_Data block_.
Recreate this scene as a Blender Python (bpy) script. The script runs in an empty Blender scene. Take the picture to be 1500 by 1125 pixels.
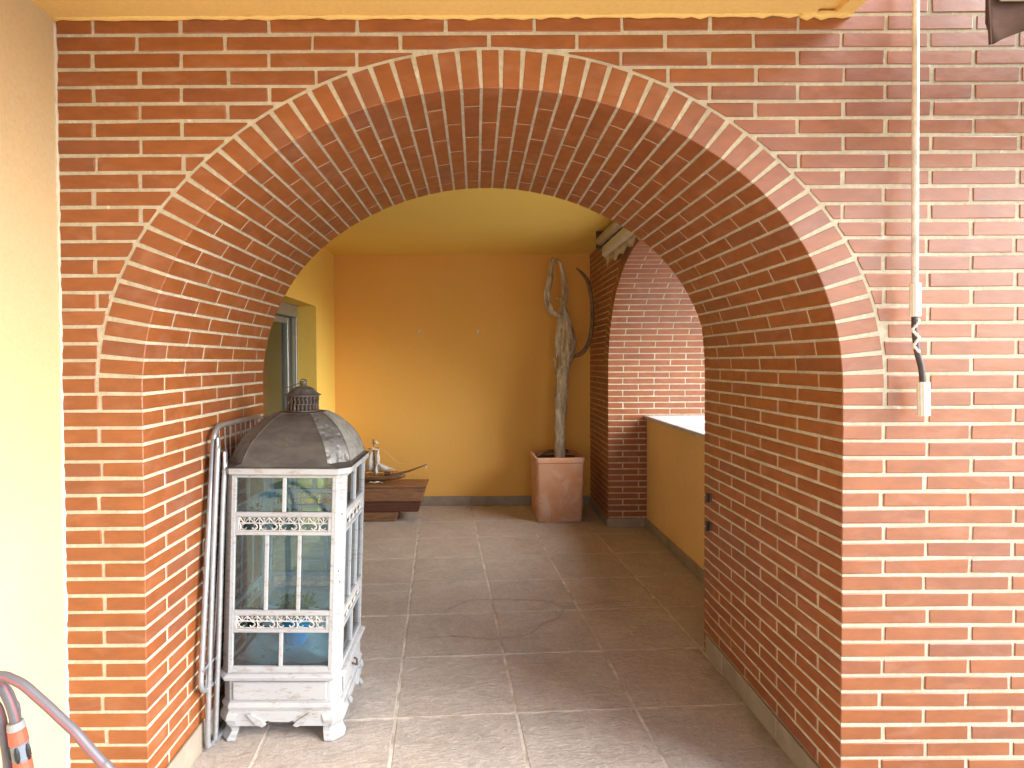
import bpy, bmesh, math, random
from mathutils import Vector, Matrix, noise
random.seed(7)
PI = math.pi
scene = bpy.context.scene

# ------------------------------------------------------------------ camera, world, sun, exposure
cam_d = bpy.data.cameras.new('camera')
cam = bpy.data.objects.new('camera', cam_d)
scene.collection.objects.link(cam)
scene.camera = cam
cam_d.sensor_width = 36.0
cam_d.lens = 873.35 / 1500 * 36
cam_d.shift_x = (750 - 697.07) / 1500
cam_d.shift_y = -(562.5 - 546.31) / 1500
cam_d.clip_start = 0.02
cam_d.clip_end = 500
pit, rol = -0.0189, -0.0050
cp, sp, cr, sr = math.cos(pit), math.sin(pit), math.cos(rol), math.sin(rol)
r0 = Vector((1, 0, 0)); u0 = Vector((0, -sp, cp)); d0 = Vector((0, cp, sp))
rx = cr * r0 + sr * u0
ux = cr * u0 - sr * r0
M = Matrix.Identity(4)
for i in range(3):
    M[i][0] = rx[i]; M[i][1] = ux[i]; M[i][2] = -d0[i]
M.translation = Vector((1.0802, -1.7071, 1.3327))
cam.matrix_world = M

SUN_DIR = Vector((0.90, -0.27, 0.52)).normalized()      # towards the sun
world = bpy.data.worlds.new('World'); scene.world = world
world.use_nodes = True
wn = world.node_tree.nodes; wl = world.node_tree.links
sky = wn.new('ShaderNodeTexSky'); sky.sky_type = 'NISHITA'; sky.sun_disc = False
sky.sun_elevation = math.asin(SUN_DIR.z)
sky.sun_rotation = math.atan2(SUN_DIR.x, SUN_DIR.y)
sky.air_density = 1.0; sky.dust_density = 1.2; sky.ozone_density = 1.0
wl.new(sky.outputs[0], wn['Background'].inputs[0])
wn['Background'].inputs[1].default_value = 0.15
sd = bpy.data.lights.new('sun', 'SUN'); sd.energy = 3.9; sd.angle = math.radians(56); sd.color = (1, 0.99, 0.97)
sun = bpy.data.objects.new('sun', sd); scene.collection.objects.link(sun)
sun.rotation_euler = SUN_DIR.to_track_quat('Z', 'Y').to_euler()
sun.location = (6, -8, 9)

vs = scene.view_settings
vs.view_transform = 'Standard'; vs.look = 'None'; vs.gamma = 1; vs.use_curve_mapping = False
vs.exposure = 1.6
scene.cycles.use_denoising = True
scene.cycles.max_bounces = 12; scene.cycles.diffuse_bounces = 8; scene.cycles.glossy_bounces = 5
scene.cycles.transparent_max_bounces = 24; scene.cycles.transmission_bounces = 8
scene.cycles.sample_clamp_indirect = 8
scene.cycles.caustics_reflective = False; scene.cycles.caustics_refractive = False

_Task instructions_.
From the first line of the material down to the line containing "sun.location = (6, -8, 9)", inclusive, return each line exactly, skipping any picture.

_Answer_.
Recreate this scene as a Blender Python (bpy) script. The script runs in an empty Blender scene. Take the picture to be 1500 by 1125 pixels.
import bpy, bmesh, math, random
from mathutils import Vector, Matrix, noise
random.seed(7)
PI = math.pi
scene = bpy.context.scene

# ------------------------------------------------------------------ camera, world, sun, exposure
cam_d = bpy.data.cameras.new('camera')
cam = bpy.data.objects.new('camera', cam_d)
scene.collection.objects.link(cam)
scene.camera = cam
cam_d.sensor_width = 36.0
cam_d.lens = 873.35 / 1500 * 36
cam_d.shift_x = (750 - 697.07) / 1500
cam_d.shift_y = -(562.5 - 546.31) / 1500
cam_d.clip_start = 0.02
cam_d.clip_end = 500
pit, rol = -0.0189, -0.0050
cp, sp, cr, sr = math.cos(pit), math.sin(pit), math.cos(rol), math.sin(rol)
r0 = Vector((1, 0, 0)); u0 = Vector((0, -sp, cp)); d0 = Vector((0, cp, sp))
rx = cr * r0 + sr * u0
ux = cr * u0 - sr * r0
M = Matrix.Identity(4)
for i in range(3):
    M[i][0] = rx[i]; M[i][1] = ux[i]; M[i][2] = -d0[i]
M.translation = Vector((1.0802, -1.7071, 1.3327))
cam.matrix_world = M

SUN_DIR = Vector((0.90, -0.27, 0.52)).normalized()      # towards the sun
world = bpy.data.worlds.new('World'); scene.world = world
world.use_nodes = True
wn = world.node_tree.nodes; wl = world.node_tree.links
sky = wn.new('ShaderNodeTexSky'); sky.sky_type = 'NISHITA'; sky.sun_disc = False
sky.sun_elevation = math.asin(SUN_DIR.z)
sky.sun_rotation = math.atan2(SUN_DIR.x, SUN_DIR.y)
sky.air_density = 1.0; sky.dust_density = 1.2; sky.ozone_density = 1.0
wl.new(sky.outputs[0], wn['Background'].inputs[0])
wn['Background'].inputs[1].default_value = 0.15
sd = bpy.data.lights.new('sun', 'SUN'); sd.energy = 3.9; sd.angle = math.radians(56); sd.color = (1, 0.99, 0.97)
sun = bpy.data.objects.new('sun', sd); scene.collection.objects.link(sun)
sun.rotation_euler = SUN_DIR.to_track_quat('Z', 'Y').to_euler()
sun.location = (6, -8, 9)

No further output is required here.